What you should do:
Among the entries that follow, the required portion opens with the line containing "Keep writing the" and closes with the line containing "conifer(96, -22, 30, 9, 12000, 'dark". Give that portion again exactly, and nothing else.
┄┄┄┄┄┄┄┄┄┄┄┄┄┄┄┄┄┄┄┄
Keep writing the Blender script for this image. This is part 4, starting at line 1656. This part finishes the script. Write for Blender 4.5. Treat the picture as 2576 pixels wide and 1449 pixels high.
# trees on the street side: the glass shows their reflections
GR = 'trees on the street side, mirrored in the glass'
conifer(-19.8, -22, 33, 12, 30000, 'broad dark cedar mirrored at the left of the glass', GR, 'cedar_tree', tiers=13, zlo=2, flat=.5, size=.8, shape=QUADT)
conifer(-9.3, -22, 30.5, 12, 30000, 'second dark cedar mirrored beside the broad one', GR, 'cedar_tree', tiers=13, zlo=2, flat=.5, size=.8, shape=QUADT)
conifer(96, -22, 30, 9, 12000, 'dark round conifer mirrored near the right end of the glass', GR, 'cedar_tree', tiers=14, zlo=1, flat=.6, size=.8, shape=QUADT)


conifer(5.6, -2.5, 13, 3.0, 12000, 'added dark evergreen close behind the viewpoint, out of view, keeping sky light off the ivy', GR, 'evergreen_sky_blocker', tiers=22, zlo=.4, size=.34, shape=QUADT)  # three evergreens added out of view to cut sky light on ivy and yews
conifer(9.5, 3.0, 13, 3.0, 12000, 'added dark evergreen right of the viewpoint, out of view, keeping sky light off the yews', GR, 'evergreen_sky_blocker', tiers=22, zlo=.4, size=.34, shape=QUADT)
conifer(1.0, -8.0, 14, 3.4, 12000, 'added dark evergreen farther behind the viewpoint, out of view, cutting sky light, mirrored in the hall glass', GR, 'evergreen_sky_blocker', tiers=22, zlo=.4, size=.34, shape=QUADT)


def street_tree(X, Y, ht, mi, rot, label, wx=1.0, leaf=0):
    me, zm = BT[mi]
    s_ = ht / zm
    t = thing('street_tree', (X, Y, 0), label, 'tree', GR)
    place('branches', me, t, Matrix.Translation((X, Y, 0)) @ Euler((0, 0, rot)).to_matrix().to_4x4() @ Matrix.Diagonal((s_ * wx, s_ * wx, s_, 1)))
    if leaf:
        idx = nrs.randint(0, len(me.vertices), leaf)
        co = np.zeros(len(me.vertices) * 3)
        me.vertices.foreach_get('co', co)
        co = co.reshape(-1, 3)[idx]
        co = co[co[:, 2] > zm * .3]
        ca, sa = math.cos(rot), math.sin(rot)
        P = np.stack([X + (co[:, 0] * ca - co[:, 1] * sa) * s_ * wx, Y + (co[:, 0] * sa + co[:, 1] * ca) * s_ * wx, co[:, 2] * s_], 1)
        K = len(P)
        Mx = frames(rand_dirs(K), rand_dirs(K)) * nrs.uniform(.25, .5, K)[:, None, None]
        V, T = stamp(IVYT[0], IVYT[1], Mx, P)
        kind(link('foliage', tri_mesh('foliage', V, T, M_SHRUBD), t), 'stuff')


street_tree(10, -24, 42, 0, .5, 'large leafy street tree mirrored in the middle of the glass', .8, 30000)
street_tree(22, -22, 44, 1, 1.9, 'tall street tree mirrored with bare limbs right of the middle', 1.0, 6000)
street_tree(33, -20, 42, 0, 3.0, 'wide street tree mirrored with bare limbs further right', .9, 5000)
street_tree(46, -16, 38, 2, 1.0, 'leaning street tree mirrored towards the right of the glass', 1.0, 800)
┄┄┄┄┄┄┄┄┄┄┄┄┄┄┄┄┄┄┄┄
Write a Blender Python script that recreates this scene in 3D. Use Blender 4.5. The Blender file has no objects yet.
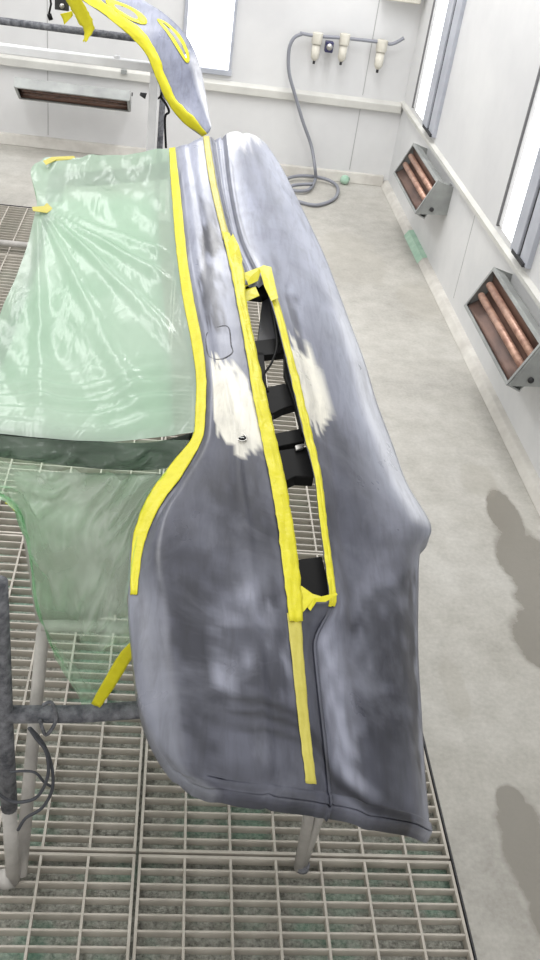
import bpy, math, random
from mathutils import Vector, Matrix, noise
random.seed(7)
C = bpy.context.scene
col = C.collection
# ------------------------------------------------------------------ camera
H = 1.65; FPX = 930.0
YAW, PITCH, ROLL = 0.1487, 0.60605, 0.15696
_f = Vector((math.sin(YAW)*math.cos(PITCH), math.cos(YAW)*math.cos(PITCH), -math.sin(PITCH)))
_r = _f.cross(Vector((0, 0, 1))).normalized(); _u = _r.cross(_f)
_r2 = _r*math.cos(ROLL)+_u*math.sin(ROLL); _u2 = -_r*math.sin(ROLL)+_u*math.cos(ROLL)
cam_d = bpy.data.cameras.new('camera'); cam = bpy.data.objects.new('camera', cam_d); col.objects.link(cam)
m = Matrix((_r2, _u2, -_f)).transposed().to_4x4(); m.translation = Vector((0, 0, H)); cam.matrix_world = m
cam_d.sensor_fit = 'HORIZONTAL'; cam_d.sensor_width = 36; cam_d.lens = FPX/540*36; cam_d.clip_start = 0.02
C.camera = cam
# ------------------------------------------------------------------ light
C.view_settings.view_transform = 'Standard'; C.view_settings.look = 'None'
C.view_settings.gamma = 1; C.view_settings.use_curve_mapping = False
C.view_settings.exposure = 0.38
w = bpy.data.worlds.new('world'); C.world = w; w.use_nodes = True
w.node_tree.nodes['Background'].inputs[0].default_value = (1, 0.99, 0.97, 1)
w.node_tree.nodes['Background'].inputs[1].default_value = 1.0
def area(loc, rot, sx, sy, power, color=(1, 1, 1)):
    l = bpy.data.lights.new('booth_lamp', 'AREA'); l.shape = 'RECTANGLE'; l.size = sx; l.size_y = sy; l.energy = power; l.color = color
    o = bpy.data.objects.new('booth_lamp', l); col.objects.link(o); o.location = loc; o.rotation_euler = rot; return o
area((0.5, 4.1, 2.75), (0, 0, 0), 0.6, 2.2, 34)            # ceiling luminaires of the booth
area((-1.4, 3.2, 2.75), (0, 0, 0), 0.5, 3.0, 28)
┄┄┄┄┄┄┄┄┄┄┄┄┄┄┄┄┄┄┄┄
Correct result:
Keep writing the Blender script for this image. This is part 4, starting at line 1656. This part finishes the script. Write for Blender 4.5. Treat the picture as 2576 pixels wide and 1449 pixels high.
# trees on the street side: the glass shows their reflections
GR = 'trees on the street side, mirrored in the glass'
conifer(-19.8, -22, 33, 12, 30000, 'broad dark cedar mirrored at the left of the glass', GR, 'cedar_tree', tiers=13, zlo=2, flat=.5, size=.8, shape=QUADT)
conifer(-9.3, -22, 30.5, 12, 30000, 'second dark cedar mirrored beside the broad one', GR, 'cedar_tree', tiers=13, zlo=2, flat=.5, size=.8, shape=QUADT)
conifer(96, -22, 30, 9, 12000, 'dark round conifer mirrored near the right end of the glass', GR, 'cedar_tree', tiers=14, zlo=1, flat=.6, size=.8, shape=QUADT)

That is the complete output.